PROBLEM TO SOLVE = Retype all of the listing exactly, passing over any picture you find.

# DATA SHOWN start

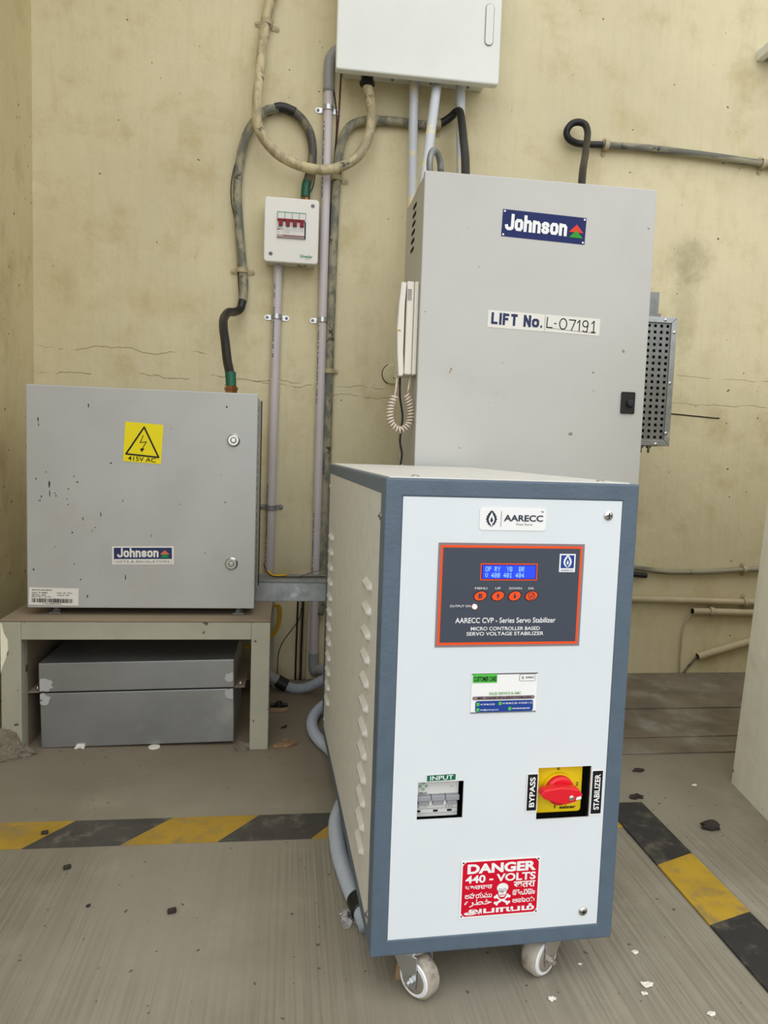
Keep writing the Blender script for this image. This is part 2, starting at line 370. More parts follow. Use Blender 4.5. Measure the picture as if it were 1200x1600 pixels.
class Decal:
    """thin printed thing on a plane: o + s*S + t*T, layers stacked along the normal Nn; s,t run 0..1 over w,h; t points up"""
    EPS = 0.00022
    def __init__(s, o, S, T, w, h):
        s.o, s.S, s.T = Vector(o), Vector(S).normalized(), Vector(T).normalized()
        s.N = s.S.cross(s.T).normalized(); s.w, s.h = w, h; s.bm = bmesh.new(); s.mats = []; s.k = 0
    def mi(s, m):
        if m not in s.mats: s.mats.append(m)
        return s.mats.index(m)
    def P(s, a, b, lay): return s.o+s.S*(a*s.w)+s.T*(b*s.h)+s.N*(s.EPS*lay)
    def poly(s, pts, m, lay=2):
        f = s.bm.faces.new([s.bm.verts.new(s.P(a, b, lay)) for a, b in pts]); f.material_index = s.mi(m); return s
    def rect(s, a0, b0, a1, b1, m, lay=2): return s.poly([(a0, b0), (a1, b0), (a1, b1), (a0, b1)], m, lay)
    def base(s, m, pts=None, lay=1, low=-0.5):
        pts = pts or [(0, 0), (1, 0), (1, 1), (0, 1)]
        s.poly(pts, m, lay)
        A = [s.bm.verts.new(s.P(a, b, lay)) for a, b in pts]; B = [s.bm.verts.new(s.P(a, b, low)) for a, b in pts]
        for i in range(len(pts)):
            f = s.bm.faces.new((A[i], B[i], B[(i+1) % len(pts)], A[(i+1) % len(pts)])); f.material_index = s.mi(m)
        return s
    def rr(s, a0, b0, a1, b1, r, m, lay=2):   # rounded rectangle, r in metres
        rw = rrect(a0*s.w, a1*s.w, b0*s.h, b1*s.h, r, 4); return s.poly([(x/s.w, y/s.h) for x, y in rw], m, lay)
    def stroke(s, pts, wd, m, lay=3):         # polyline with width in metres
        for (a, b), (c, d) in zip(pts, pts[1:]):
            s.k = (s.k+1) % 12
            p = Vector((a*s.w, b*s.h)); q = Vector((c*s.w, d*s.h)); t = (q-p); n = Vector((-t.y, t.x)).normalized()*wd/2; e = t.normalized()*wd*.3
            s.poly([((v.x)/s.w, (v.y)/s.h) for v in (p-n-e, q-n+e, q+n+e, p+n-e)], m, lay+s.k*.06)
        return s
    def text(s, body, a0, b0, a1, b1, m, lay=3, bold=0.0, rot=0, shear=0.0):
        V, Fs, asp = text2d(body, bold, shear); mi = s.mi(m); vs = []
        for x, y in V:
            if rot == 90: x, y = 1-y, x
            vs.append(s.bm.verts.new(s.P(a0+x*(a1-a0), b0+y*(b1-b0), lay)))
        for f in Fs:
            try:
                q = s.bm.faces.new([vs[i] for i in f]); q.material_index = mi
            except ValueError: pass
        return s
    def build(s, name, parent=None):
        me = bpy.data.meshes.new(name); s.bm.normal_update(); s.bm.to_mesh(me); s.bm.free()
        for m in s.mats: me.materials.append(M[m])
        o = bpy.data.objects.new(name, me); COL.objects.link(o)
        if parent: o.parent = parent
        return o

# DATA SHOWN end

TASK SOLUTION =
Keep writing the Blender script for this image. This is part 2, starting at line 370. More parts follow. Use Blender 4.5. Measure the picture as if it were 1200x1600 pixels.
class Decal:
    """thin printed thing on a plane: o + s*S + t*T, layers stacked along the normal Nn; s,t run 0..1 over w,h; t points up"""
    EPS = 0.00022
    def __init__(s, o, S, T, w, h):
        s.o, s.S, s.T = Vector(o), Vector(S).normalized(), Vector(T).normalized()
        s.N = s.S.cross(s.T).normalized(); s.w, s.h = w, h; s.bm = bmesh.new(); s.mats = []; s.k = 0
    def mi(s, m):
        if m not in s.mats: s.mats.append(m)
        return s.mats.index(m)
    def P(s, a, b, lay): return s.o+s.S*(a*s.w)+s.T*(b*s.h)+s.N*(s.EPS*lay)
    def poly(s, pts, m, lay=2):
        f = s.bm.faces.new([s.bm.verts.new(s.P(a, b, lay)) for a, b in pts]); f.material_index = s.mi(m); return s
    def rect(s, a0, b0, a1, b1, m, lay=2): return s.poly([(a0, b0), (a1, b0), (a1, b1), (a0, b1)], m, lay)
    def base(s, m, pts=None, lay=1, low=-0.5):
        pts = pts or [(0, 0), (1, 0), (1, 1), (0, 1)]
        s.poly(pts, m, lay)
        A = [s.bm.verts.new(s.P(a, b, lay)) for a, b in pts]; B = [s.bm.verts.new(s.P(a, b, low)) for a, b in pts]
        for i in range(len(pts)):
            f = s.bm.faces.new((A[i], B[i], B[(i+1) % len(pts)], A[(i+1) % len(pts)])); f.material_index = s.mi(m)
        return s
    def rr(s, a0, b0, a1, b1, r, m, lay=2):   # rounded rectangle, r in metres
        rw = rrect(a0*s.w, a1*s.w, b0*s.h, b1*s.h, r, 4); return s.poly([(x/s.w, y/s.h) for x, y in rw], m, lay)
    def stroke(s, pts, wd, m, lay=3):         # polyline with width in metres
        for (a, b), (c, d) in zip(pts, pts[1:]):
            s.k = (s.k+1) % 12
            p = Vector((a*s.w, b*s.h)); q = Vector((c*s.w, d*s.h)); t = (q-p); n = Vector((-t.y, t.x)).normalized()*wd/2; e = t.normalized()*wd*.3
            s.poly([((v.x)/s.w, (v.y)/s.h) for v in (p-n-e, q-n+e, q+n+e, p+n-e)], m, lay+s.k*.06)
        return s
    def text(s, body, a0, b0, a1, b1, m, lay=3, bold=0.0, rot=0, shear=0.0):
        V, Fs, asp = text2d(body, bold, shear); mi = s.mi(m); vs = []
        for x, y in V:
            if rot == 90: x, y = 1-y, x
            vs.append(s.bm.verts.new(s.P(a0+x*(a1-a0), b0+y*(b1-b0), lay)))
        for f in Fs:
            try:
                q = s.bm.faces.new([vs[i] for i in f]); q.material_index = mi
            except ValueError: pass
        return s
    def build(s, name, parent=None):
        me = bpy.data.meshes.new(name); s.bm.normal_update(); s.bm.to_mesh(me); s.bm.free()
        for m in s.mats: me.materials.append(M[m])
        o = bpy.data.objects.new(name, me); COL.objects.link(o)
        if parent: o.parent = parent
        return o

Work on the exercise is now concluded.